Muy renuente se mostró a la hora de recordar a sus maridos, pero quiso concentrarse en el último: Gregorio, pese a que Fidela le insistía en que mejor hablara de un tal Nicolás Ceniceros, o sea el segundo esposo y probablemente el de memorias más amables.
De plano, en cierto momento de la plática, doña Leonarda ya no quiso hablar de su vida marital, segmentada en tres etapas, y prefirió hacer añoranza de los tiempos en que circulaban los pesos de oro y después los de plata, los de Ley 0720.
Una lágrima le rodó al recordar su niñez en la hacienda y ya un poco mayor, cuando tuvo que esconder en una cueva a sus dos primeras hijas “para que no se las robaran los revolucionarios”. Aseguró haber conocido personalmente al general Francisco Villa, pero a ningún general revolucionario de la región de Los Llanos.
Finalizó nuestra plática cuando me dijo que “eran muy diferentes las muchachas de ahora y las de su tiempo”. En ese momento externó una débil carcajada, movió la cabeza a ambos lados y se llevó las manos a la cara. No quiso hablar más.
Estaba cansada, realizó un enorme derroche de energía y seguramente su memoria fue sacudida. No recordó su segundo apellido, pero en cambio recordó bien a su madre Carlota y a Manuel, su padre; “bien borracho que era”, dijo.
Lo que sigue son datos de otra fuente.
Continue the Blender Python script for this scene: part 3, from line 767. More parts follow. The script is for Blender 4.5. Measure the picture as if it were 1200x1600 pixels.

Su hija sobreviviente aseguró que sus hermanas tuvieron 8 hijos cada una, mientras que ella, Fidela, tuvo 15. Contabilizó 31 nietos, pero difícil era saber cuántos bisnietos, tataranietos y choznos componían la familia. Sólo Fidela tenía 50 nietos.
Una enorme descendencia, pues, la que dejó doña Leonarda en la región de Los Llanos; su historia está casi en el anonimato, pero es innegable que bien puede ser la mujer más longeva del mundo, incluso hasta esta época.
Fue una entrevista única, diferente a todas las demás que he realizado hasta hoy. Al terminar el diálogo, salí del domicilio localizado en Avenida Felipe Ángeles 214, de Cuauhtémoc, con una sensación dual de tristeza y alegría por el privilegio de haber conocido a una mujer única, pero sabiendo que no volvería a verla.